By day 4, the jig was up. To his credit, he didn’t tell on me. His grandparents really liked me and I think he wanted to keep that relationship honest. Regardless of the reason, he took the fall and had to stay at home and do chores in order to begin his reparations. I volunteered to help him (once again, not out of honour or duty...but because I was bored and there was no one else to hang with).
That evening, we got permission to walk around the block. John wanted to go to this house where “The Bikers Lived”. In retrospect, it was a couple guys with long hair, handlebar moustaches and motorcycles. However, in my adolescent mind, they were Hard-Core Outlaws. I was always extra-intimidated when they weren’t outside because John always insisted on knocking on their door - which was exactly what he did on this hot summer evening.
They invited us in and John immediately began talking about motorcycles with them. Their living room looked exactly as you'd imagine if I said the words 
“Late 70’s, twenty-something, bachelor pad.” 
It was beanbags, bead curtains, shag carpet, empty beer cans and posters on the wall - mainly women in bikinis straddling Harley Davidson bikes and (likely) the ubiquitous Robert Crumb "Keep On Truckin" poster that adorned many walls of my youth.

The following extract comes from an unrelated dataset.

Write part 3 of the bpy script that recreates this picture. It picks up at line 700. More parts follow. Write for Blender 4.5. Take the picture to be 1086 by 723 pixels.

However, there was one that I had never seen before - it had a shiny black background and a single shaft of white light thrust from the darkness on the left. It traveled upward and pierced a white triangle. The light disappeared, but re-emerged on the right of the triangle in fan of spectral colours. It was, of course, the album art for Pink Floyd’s “Dark Side of the Moon.” I knew this at the time, because that was also printed on the poster in glossy, bold lettering.


For the next few years, I would identify Pink Floyd as being: “Music that biker’s liked”, and I would give it a wide berth. I was content with my Supertramp, ELO, Rush and Cars records, thank you very much.
It was a few years later. I was in my room doing homework and listening to late night rock radio.
At first, there was silence, like dead air… and then I heard something primitive, but absolutely beautiful in its simplicity begin to radiate from my tiny transistor speaker. Almost imperceptible at first, a rich synthetic, but also orchestral, hum grew slowly - like electronic vines creeping through my synapses. It was simple, but also seemed to be complexly layered - with the sound of fragile chimes whispering like dusty windswept glass in the distance...there, then gone.
The first time you truly “hear” a song, time seems to move more slowly. This was one of those times. It was like floating comfortably through a warm pool toward a distant, pleasant light. I stopped everything and was entranced.
The notes would modulate ever so subtly, but always find their way to a perfect, albeit temporary, resolution...and then a guitar, playing a simple series of four notes that seemed to ring out and fade at the same time. I don't think I did anything but breathe for the next 15 minutes.

It was the opening to “Shine on You Crazy Diamond” from “Wish You Were Here” by, that "famous biker band", Pink Floyd. My world was shaken and I was forever changed by this album (as well as everything else by The Floyd). I wore out at least two cassettes of this on countless bus trips around the city in my early teens. I have purchased it on vinyl and CD and I have been fortunate enough to see both Roger Waters & David Gilmore in concert on a number of occasions. Sadly, the line-up that recorded this record disbanded in the early 80’s and I did not seem them all play together. Pink Floyd have a stellar catalogue - but this was, for me, the high water mark.
So, thanks John. Despite your troubled ways -- which eventually forced us to part company permanently, you were a pivotal part of my youth and an important part of my taste in music. And, thank you anonymous biker guys (who are probably pot-bellied grandfathers in their mid-sixties now). Thank you for introducing me to Pink Floyd.